> TASK OBJECTIVE: Transcribe the lines below verbatim, skipping the images.

> DATASET EXCERPT:
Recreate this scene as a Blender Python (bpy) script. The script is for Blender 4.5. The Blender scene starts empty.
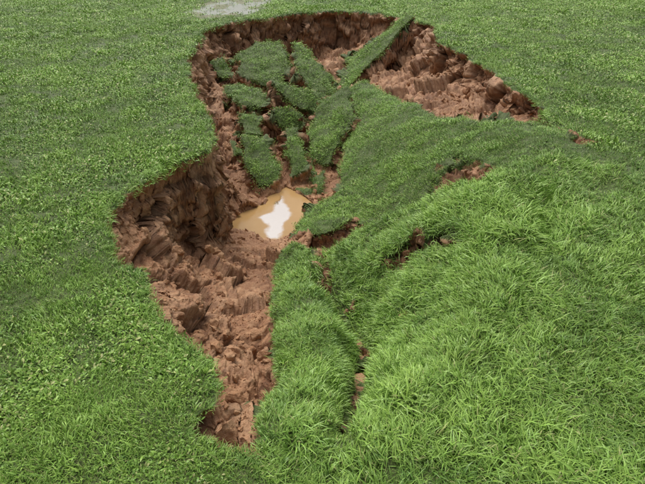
import bpy, math, numpy as np, time
from mathutils import Vector
T0=time.time()
rng=np.random.default_rng(7)
# ------------------------------------------------------------------ camera data
CAMH=2.2; PITCH=math.radians(32); F=519.0
cp,sp=math.cos(PITCH),math.sin(PITCH)
def P(u,v,z=0.0):  # u, v are image pixels, z an estimated height
    """image pixel projected through the camera onto an assumed level, in metres"""
    dx=(u-322.5)/F; dy=(v-242)/F
    r=(dx,cp-dy*sp,-sp-dy*cp); t=(z-CAMH)/r[2]
    return (r[0]*t,r[1]*t,z)
def PL(lst): return np.array([P(*p) for p in lst])
# ------------------------------------------------------------------ noise
def h3(ix,iy,iz,seed):
    h=(ix.astype(np.int64)*374761393+iy.astype(np.int64)*668265263+iz.astype(np.int64)*2147483647+seed*974634777)&0xFFFFFFFF
    h=((h^(h>>13))*1274126177)&0xFFFFFFFF
    h=((h^(h>>16))*2246822519)&0xFFFFFFFF
    h=h^(h>>15)
    return (h&0xFFFFFF)/float(0xFFFFFF)
def vn(x,y,z,seed=0):
    ix,iy,iz=np.floor(x),np.floor(y),np.floor(z)
    fx,fy,fz=x-ix,y-iy,z-iz
    fx=fx*fx*fx*(fx*(fx*6-15)+10);fy=fy*fy*fy*(fy*(fy*6-15)+10);fz=fz*fz*fz*(fz*(fz*6-15)+10)
    o=0
    for a in (0,1):
        for b in (0,1):
            for c in (0,1):
                w=(fx if a else 1-fx)*(fy if b else 1-fy)*(fz if c else 1-fz)
                o=o+w*h3(ix+a,iy+b,iz+c,seed)
    return o*2-1
def fbm(x,y,z,s,seed=0,octv=4,gain=.5):
    o=0;a=1;t=0
    x=x/s;y=y/s;z=z/s
    for i in range(octv):
        o=o+a*vn(x+i*7.3,y+i*3.1,z+i*5.7,seed+i);t+=a;a*=gain;x=x*2.03;y=y*2.03;z=z*2.03
    return o/t
def cell(x,y,z,s,seed=0):
    x=x/s;y=y/s;z=z/s
    ix,iy,iz=np.floor(x),np.floor(y),np.floor(z)
    n=x.shape
    F1=np.full(n,9.);F2=np.full(n,9.);H=np.zeros(n);OX=np.zeros(n);OY=np.zeros(n);OZ=np.zeros(n)
    for a in(-1,0,1):
        for b in(-1,0,1):
            for c in(-1,0,1):
                jx,jy,jz=ix+a,iy+b,iz+c
                px=jx+h3(jx,jy,jz,seed+11)-x;py=jy+h3(jx,jy,jz,seed+12)-y;pz=jz+h3(jx,jy,jz,seed+13)-z
                d=np.sqrt(px*px+py*py+pz*pz)
                m=d<F1
                F2=np.where(m,F1,np.minimum(F2,d));
                hh=h3(jx,jy,jz,seed+14)
                H=np.where(m,hh,H);OX=np.where(m,px,OX);OY=np.where(m,py,OY);OZ=np.where(m,pz,OZ);F1=np.where(m,d,F1)
    return F1,F2,H,OX,OY,OZ
def ss(a,b,x):
    t=np.clip((x-a)/(b-a),0,1);return t*t*(3-2*t)
def sdf(px,py,poly,wid=None):
    d=np.full(px.shape,1e9);ins=np.zeros(px.shape,bool);W=np.zeros(px.shape)
    n=len(poly)
    for i in range(n):
        ax,ay=poly[i][:2];bx,by=poly[(i+1)%n][:2]
        ex,ey=bx-ax,by-ay
        t=np.clip(((px-ax)*ex+(py-ay)*ey)/(ex*ex+ey*ey+1e-12),0,1)
        q=(px-ax-t*ex)**2+(py-ay-t*ey)**2
        if wid is not None:
            w=wid[i]*(1-t)+wid[(i+1)%n]*t
            W=np.where(q<d,w,W)
        d=np.minimum(d,q)
        c=((ay>py)!=(by>py))&(px<ex*(py-ay)/(ey if abs(ey)>1e-12 else 1e-12)+ax)
        ins^=c
    d=np.sqrt(d);d=np.where(ins,d,-d)
    return (d,W) if wid is not None else d
def pline(px,py,pts):
    """distance to an open polyline and parameter 0..1 along it"""
    d=np.full(px.shape,1e9);T=np.zeros(px.shape);n=len(pts)-1
    for i in range(n):
        ax,ay=pts[i][:2];ex,ey=pts[i+1][0]-ax,pts[i+1][1]-ay
        t=np.clip(((px-ax)*ex+(py-ay)*ey)/(ex*ex+ey*ey),0,1)
        q=np.hypot(px-ax-t*ex,py-ay-t*ey);T=np.where(q<d,(i+t)/n,T);d=np.minimum(d,q)
    return d,T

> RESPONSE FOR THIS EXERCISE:
Recreate this scene as a Blender Python (bpy) script. The script is for Blender 4.5. The Blender scene starts empty.
import bpy, math, numpy as np, time
from mathutils import Vector
T0=time.time()
rng=np.random.default_rng(7)
# ------------------------------------------------------------------ camera data
CAMH=2.2; PITCH=math.radians(32); F=519.0
cp,sp=math.cos(PITCH),math.sin(PITCH)
def P(u,v,z=0.0):  # u, v are image pixels, z an estimated height
    """image pixel projected through the camera onto an assumed level, in metres"""
    dx=(u-322.5)/F; dy=(v-242)/F
    r=(dx,cp-dy*sp,-sp-dy*cp); t=(z-CAMH)/r[2]
    return (r[0]*t,r[1]*t,z)
def PL(lst): return np.array([P(*p) for p in lst])
# ------------------------------------------------------------------ noise
def h3(ix,iy,iz,seed):
    h=(ix.astype(np.int64)*374761393+iy.astype(np.int64)*668265263+iz.astype(np.int64)*2147483647+seed*974634777)&0xFFFFFFFF
    h=((h^(h>>13))*1274126177)&0xFFFFFFFF
    h=((h^(h>>16))*2246822519)&0xFFFFFFFF
    h=h^(h>>15)
    return (h&0xFFFFFF)/float(0xFFFFFF)
def vn(x,y,z,seed=0):
    ix,iy,iz=np.floor(x),np.floor(y),np.floor(z)
    fx,fy,fz=x-ix,y-iy,z-iz
    fx=fx*fx*fx*(fx*(fx*6-15)+10);fy=fy*fy*fy*(fy*(fy*6-15)+10);fz=fz*fz*fz*(fz*(fz*6-15)+10)
    o=0
    for a in (0,1):
        for b in (0,1):
            for c in (0,1):
                w=(fx if a else 1-fx)*(fy if b else 1-fy)*(fz if c else 1-fz)
                o=o+w*h3(ix+a,iy+b,iz+c,seed)
    return o*2-1
def fbm(x,y,z,s,seed=0,octv=4,gain=.5):
    o=0;a=1;t=0
    x=x/s;y=y/s;z=z/s
    for i in range(octv):
        o=o+a*vn(x+i*7.3,y+i*3.1,z+i*5.7,seed+i);t+=a;a*=gain;x=x*2.03;y=y*2.03;z=z*2.03
    return o/t
def cell(x,y,z,s,seed=0):
    x=x/s;y=y/s;z=z/s
    ix,iy,iz=np.floor(x),np.floor(y),np.floor(z)
    n=x.shape
    F1=np.full(n,9.);F2=np.full(n,9.);H=np.zeros(n);OX=np.zeros(n);OY=np.zeros(n);OZ=np.zeros(n)
    for a in(-1,0,1):
        for b in(-1,0,1):
            for c in(-1,0,1):
                jx,jy,jz=ix+a,iy+b,iz+c
                px=jx+h3(jx,jy,jz,seed+11)-x;py=jy+h3(jx,jy,jz,seed+12)-y;pz=jz+h3(jx,jy,jz,seed+13)-z
                d=np.sqrt(px*px+py*py+pz*pz)
                m=d<F1
                F2=np.where(m,F1,np.minimum(F2,d));
                hh=h3(jx,jy,jz,seed+14)
                H=np.where(m,hh,H);OX=np.where(m,px,OX);OY=np.where(m,py,OY);OZ=np.where(m,pz,OZ);F1=np.where(m,d,F1)
    return F1,F2,H,OX,OY,OZ
def ss(a,b,x):
    t=np.clip((x-a)/(b-a),0,1);return t*t*(3-2*t)
def sdf(px,py,poly,wid=None):
    d=np.full(px.shape,1e9);ins=np.zeros(px.shape,bool);W=np.zeros(px.shape)
    n=len(poly)
    for i in range(n):
        ax,ay=poly[i][:2];bx,by=poly[(i+1)%n][:2]
        ex,ey=bx-ax,by-ay
        t=np.clip(((px-ax)*ex+(py-ay)*ey)/(ex*ex+ey*ey+1e-12),0,1)
        q=(px-ax-t*ex)**2+(py-ay-t*ey)**2
        if wid is not None:
            w=wid[i]*(1-t)+wid[(i+1)%n]*t
            W=np.where(q<d,w,W)
        d=np.minimum(d,q)
        c=((ay>py)!=(by>py))&(px<ex*(py-ay)/(ey if abs(ey)>1e-12 else 1e-12)+ax)
        ins^=c
    d=np.sqrt(d);d=np.where(ins,d,-d)
    return (d,W) if wid is not None else d
def pline(px,py,pts):
    """distance to an open polyline and parameter 0..1 along it"""
    d=np.full(px.shape,1e9);T=np.zeros(px.shape);n=len(pts)-1
    for i in range(n):
        ax,ay=pts[i][:2];ex,ey=pts[i+1][0]-ax,pts[i+1][1]-ay
        t=np.clip(((px-ax)*ex+(py-ay)*ey)/(ex*ex+ey*ey),0,1)
        q=np.hypot(px-ax-t*ex,py-ay-t*ey);T=np.where(q<d,(i+t)/n,T);d=np.minimum(d,q)
    return d,T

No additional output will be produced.